→ Task objective
Everything in the listing except the pictures should be written out exactly.

→ Data segment
=-=-=

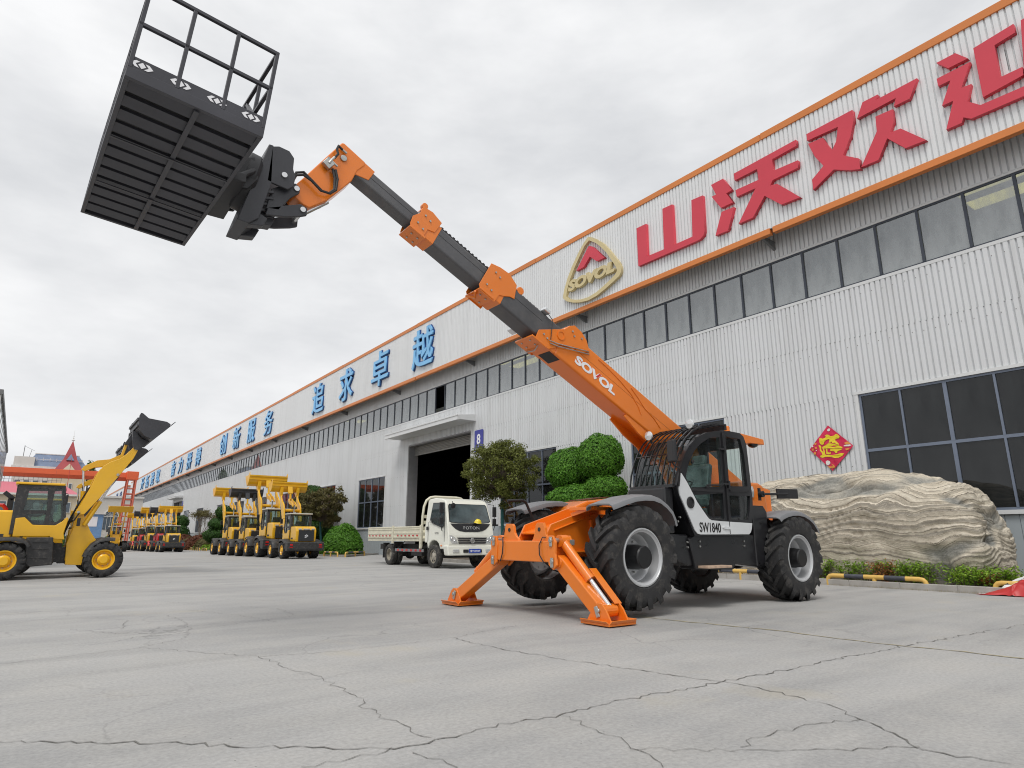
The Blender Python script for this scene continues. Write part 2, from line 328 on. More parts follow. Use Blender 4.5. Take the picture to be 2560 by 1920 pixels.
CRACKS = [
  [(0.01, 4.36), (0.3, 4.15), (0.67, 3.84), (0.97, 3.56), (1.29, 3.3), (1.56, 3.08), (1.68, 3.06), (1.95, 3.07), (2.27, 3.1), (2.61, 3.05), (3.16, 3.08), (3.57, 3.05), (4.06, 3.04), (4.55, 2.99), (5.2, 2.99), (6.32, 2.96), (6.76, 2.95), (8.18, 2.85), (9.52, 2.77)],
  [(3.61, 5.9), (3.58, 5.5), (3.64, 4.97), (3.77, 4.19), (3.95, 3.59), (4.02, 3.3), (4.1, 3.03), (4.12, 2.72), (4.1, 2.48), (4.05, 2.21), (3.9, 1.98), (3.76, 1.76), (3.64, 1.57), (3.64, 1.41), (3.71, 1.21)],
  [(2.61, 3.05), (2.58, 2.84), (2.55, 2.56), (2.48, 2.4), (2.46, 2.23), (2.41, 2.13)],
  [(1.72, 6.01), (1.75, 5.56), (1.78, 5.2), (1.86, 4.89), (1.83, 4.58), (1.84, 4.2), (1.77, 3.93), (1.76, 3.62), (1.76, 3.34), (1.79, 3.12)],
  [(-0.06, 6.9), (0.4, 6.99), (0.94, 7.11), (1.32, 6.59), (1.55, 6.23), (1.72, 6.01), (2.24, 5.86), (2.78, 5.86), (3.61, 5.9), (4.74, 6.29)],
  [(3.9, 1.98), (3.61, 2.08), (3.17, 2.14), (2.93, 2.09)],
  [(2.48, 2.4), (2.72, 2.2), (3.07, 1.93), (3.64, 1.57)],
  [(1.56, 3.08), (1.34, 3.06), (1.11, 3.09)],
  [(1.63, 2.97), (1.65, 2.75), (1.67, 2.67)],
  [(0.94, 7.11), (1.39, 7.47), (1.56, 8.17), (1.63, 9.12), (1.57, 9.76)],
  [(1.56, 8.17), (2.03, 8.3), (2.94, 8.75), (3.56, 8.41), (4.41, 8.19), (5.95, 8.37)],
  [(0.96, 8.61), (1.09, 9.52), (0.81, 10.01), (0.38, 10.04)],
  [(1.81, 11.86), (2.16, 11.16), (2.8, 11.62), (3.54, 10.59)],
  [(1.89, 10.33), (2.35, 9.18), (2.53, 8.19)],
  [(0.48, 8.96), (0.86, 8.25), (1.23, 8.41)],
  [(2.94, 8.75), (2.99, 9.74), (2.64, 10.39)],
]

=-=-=

→ The solution
The Blender Python script for this scene continues. Write part 2, from line 328 on. More parts follow. Use Blender 4.5. Take the picture to be 2560 by 1920 pixels.
CRACKS = [
  [(0.01, 4.36), (0.3, 4.15), (0.67, 3.84), (0.97, 3.56), (1.29, 3.3), (1.56, 3.08), (1.68, 3.06), (1.95, 3.07), (2.27, 3.1), (2.61, 3.05), (3.16, 3.08), (3.57, 3.05), (4.06, 3.04), (4.55, 2.99), (5.2, 2.99), (6.32, 2.96), (6.76, 2.95), (8.18, 2.85), (9.52, 2.77)],
  [(3.61, 5.9), (3.58, 5.5), (3.64, 4.97), (3.77, 4.19), (3.95, 3.59), (4.02, 3.3), (4.1, 3.03), (4.12, 2.72), (4.1, 2.48), (4.05, 2.21), (3.9, 1.98), (3.76, 1.76), (3.64, 1.57), (3.64, 1.41), (3.71, 1.21)],
  [(2.61, 3.05), (2.58, 2.84), (2.55, 2.56), (2.48, 2.4), (2.46, 2.23), (2.41, 2.13)],
  [(1.72, 6.01), (1.75, 5.56), (1.78, 5.2), (1.86, 4.89), (1.83, 4.58), (1.84, 4.2), (1.77, 3.93), (1.76, 3.62), (1.76, 3.34), (1.79, 3.12)],
  [(-0.06, 6.9), (0.4, 6.99), (0.94, 7.11), (1.32, 6.59), (1.55, 6.23), (1.72, 6.01), (2.24, 5.86), (2.78, 5.86), (3.61, 5.9), (4.74, 6.29)],
  [(3.9, 1.98), (3.61, 2.08), (3.17, 2.14), (2.93, 2.09)],
  [(2.48, 2.4), (2.72, 2.2), (3.07, 1.93), (3.64, 1.57)],
  [(1.56, 3.08), (1.34, 3.06), (1.11, 3.09)],
  [(1.63, 2.97), (1.65, 2.75), (1.67, 2.67)],
  [(0.94, 7.11), (1.39, 7.47), (1.56, 8.17), (1.63, 9.12), (1.57, 9.76)],
  [(1.56, 8.17), (2.03, 8.3), (2.94, 8.75), (3.56, 8.41), (4.41, 8.19), (5.95, 8.37)],
  [(0.96, 8.61), (1.09, 9.52), (0.81, 10.01), (0.38, 10.04)],
  [(1.81, 11.86), (2.16, 11.16), (2.8, 11.62), (3.54, 10.59)],
  [(1.89, 10.33), (2.35, 9.18), (2.53, 8.19)],
  [(0.48, 8.96), (0.86, 8.25), (1.23, 8.41)],
  [(2.94, 8.75), (2.99, 9.74), (2.64, 10.39)],
]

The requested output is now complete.